It was sweltering at the Blossom Music Center, summer home of the Cleveland Orchestra, on Saturday evening, August 4. Normally an oasis of coolness, the temperatures were hovering in the high 80s (31°C) at the 8:00 concert time. Even the orchestra members dispensed with their usual white formal jackets and ties. But the heat did not prevent brilliant music-making, with James Gaffigan as the guest conductor. Mr. Gaffigan, chief conductor of the Lucerne Symphony Orchestra and with other ongoing associations in Cologne and Glyndebourne, is a Cleveland favorite, having been an assistant conductor of the Cleveland Orchestra from 2003-06. Russian pianist Daniil Trifonov, winner of the gold medal at the 2011 Tchaikovsky Competition in Moscow, made his Cleveland Orchestra debut in this concert with a lyrical yet virtuosic performance of Frédéric Chopin's Piano Concerto no. 1 in E minor.
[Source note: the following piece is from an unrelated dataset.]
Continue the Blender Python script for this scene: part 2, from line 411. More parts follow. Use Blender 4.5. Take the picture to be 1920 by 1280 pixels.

The Prelude to Act III of Wagner's Tristan und Isolde was a somber beginning for a summer evening's concert. From the intense opening chords in the low strings, we are aware of the pain of the mortally wounded Tristan. The chromatic harmonies built, echoed and eventually faded away through the Blossom pavilion. Especially notable in this performance was the mournful cor anglais solo played by Robert Walter depicting the shepherd on the Breton coast where Tristan lies dying. Mr. Walter stood removed from the rest of the orchestra at the back of the stage behind the violins.

Chopin's Piano Concerto no. 1 is an early work, written before Chopin left Warsaw for Paris and what would be his home for the rest of his brief life. The concerto exploits early 19th-century improvements in the piano, especially the newly added octaves at the high end of the register, bringing brilliance to the instrument. The concerto is filled with cascading passagework, which Mr. Trifonov dispatched with ease and elegance. His performance was musically and rhythmically sensitive, especially attuned to the rubato that makes Chopin's music sing. The second movement Romanze could almost stand by itself as a solo piece. Mr. Gaffigan and The Cleveland Orchestra were amiable accompanists, although the orchestra's part in this concerto is not particularly imaginative.

Somewhat unusually for Cleveland Orchestra concerts, Daniil Trifonov offered an encore after the conclusion of the concerto, an astonishing solo transcription by Guido Agosti of the "Danse Infernale" from Stravinsky's Firebird. After the serene charm of the Chopin, Mr. Trifonov let loose and displayed the technical chops that we expect from young virtuosi. It was a stunning and demonic performance. This is an exceptional young artist at the beginning of what should be a long and brilliant career.

After a restrained first half, followed by intermission, James Gaffigan led the Cleveland Orchestra in an impassioned set of excerpts from Sergei Prokofiev's ballet Romeo and Juliet. Mr. Gaffigan chose the movements from Prokofiev's three ballet suites. "Montagues and Capulets" portrays in stark and dissonant music the feud between the two families. "Juliet, the Young Girl" features light, scampering music in the strings, separated by slower passages with a tender melody first heard in the solo clarinet. "Masks" is a jocular march, with a bright and colorful orchestration. "Romeo and Juliet" depicts the young lovers in tender music, first as if suspended in time and space, but becoming more lush and expansive as the movement continues. "The Death of Tybalt" is rhythmic, scherzo-like with chromatic string writing representing the duel, then changing to a dirge-like march. The last movement, "Romeo at the grave of Juliet and the death of Juliet," brings back musical themes heard earlier, but in much more tragic music. The set ends quietly.

In the Prokofiev excerpts Mr. Gaffigan unleashed the power of the Cleveland Orchestra. He is an athletic and dramatic conductor who threw himself into this music. The orchestra responded in kind to Prokofiev's searing harmonies and sometimes jagged rhythms with full-blooded romanticism. Although the full orchestra was impressive, it was the quiet and lyric passages that were most arresting, especially in the fourth and sixth movements. Those closing, still moments of Juliet's death transported the listener to the heart of Shakespeare's tragedy.